Hoy el problema es otro: la disputa gira en torno a la igualdad y la diferencia. Los unos suponen que todos los gatos de la noche son iguales y los otros que cada oveja debe balar con su pareja. Para los y las igualitaristas ingenuas, la diferencia es algo de difícil comprensión. El viejo Hegel les advirtió socarronamente: ``...se podría, por decirlo así, consolar al intelecto de la franca comprensión del hecho de la diferencia, con esto: la diferencia volverá a presentarse''. Y tenía razón: la diferencia siempre vuelve para disolver la ilusión de igualdad, desgarrando toda unidad pretendida unilateralmente.
La prueba de que la diferencia irrumpe sin pedir permiso, está en la lucha de los pueblos indios por la autonomía, en el movimiento ciudadano contra el tutelaje del Estado corporativo, en la lucha de las indígenas por su derecho a la diferencia en la diferencia. Esto ha conducido a un movimiento de pluralistas ingenuos, que descubren por primera vez la particularidad y se convierten en apologistas de los contextos locales. Exaltan lo no integrado, el margen y la heterogeneidad. En realidad hacen una metafísica negativa. Hegel diría: ``la obstinación es la libertad que se aferra a la particularidad y se mantiene en la servidumbre''.
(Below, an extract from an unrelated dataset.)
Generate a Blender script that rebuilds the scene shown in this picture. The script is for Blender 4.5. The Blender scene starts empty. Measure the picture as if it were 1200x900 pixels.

El recurso del diálogo y la autonomía
En pos del milenio, todavía no sabemos cómo vivir juntos y en paz, como iguales. Las diferencias no nos enriquecen, nos separan. No hemos acabado de aprender que el diálogo y el consenso son los únicos recursos legítimos de una sociedad justa.
Nunca estuvimos de acuerdo con el silencio de los inocentes o con el monólogo sexista. Algunos suponen que el diálogo y el consenso son, simplemente, las modas verbales de nuestro tiempo, y se aprestan con enjundia a seguir monologando con su espejo. Pero no son modas, son los viejos y nuevos retos que debemos plantearnos si queremos un mundo en el que tengan cabida los intereses que entre todas y todos sancionemos como legítimos, racionales y justos.
Diálogo y consenso son, por así decirlo, los recursos para solucionar los problemas derivados de la diferencia. El diálogo requiere argumentos y confianza en el interlocutor; sin ellos, se puede recriminar y pactar, pero no concertar conforme a la mejor razón; con ellos, las diferencias se tornan algo común y el entendimiento racional es siempre posible. En el consenso se resuelven (no se disuelven) las formas en que pueden quedar incorporadas las diferencias; cada consenso es una trans/formación de las expectativas que acompañan la diferencia; el consenso está en la entraña misma de ``lo nuevo''. Y lo nuevo es lo común que descubrimos en el diálogo.
Por ello, también nos podemos consolar del lapidario juicio de Hegel (es decir, de la franca comprensión del hecho de la diferencia), con esto: antes, durante y después de la diferencia, está la posibilidad del diálogo; y con el diálogo, la posibilidad del consenso volverá a presentarse.
No es posible alcanzar un consenso genuino sin personas libres y autónomas que se atengan a las mejores razones. Es decir, no se trata de la comunión de los santos, sino de personas libres y autónomas que, reconociéndose iguales, ponen en común sus diferencias y establecen consensos de acción compartida. He ahí el reto del milenio que llega.
Así pues, dejemos atrás los zumbidos y parloteos. Hablemos hasta entendernos. Y ello implica que digamos la verdad.
La verdad camina por las anchas alamedas que nuestras ancestras vislumbraron. Ellas vieron que es posible un mundo de iguales donde la diferencia no sea mácula, sino elemento fundante de la vida. Un mundo, en fin, con descanso para las muertas y horizonte sin límite para las vivas.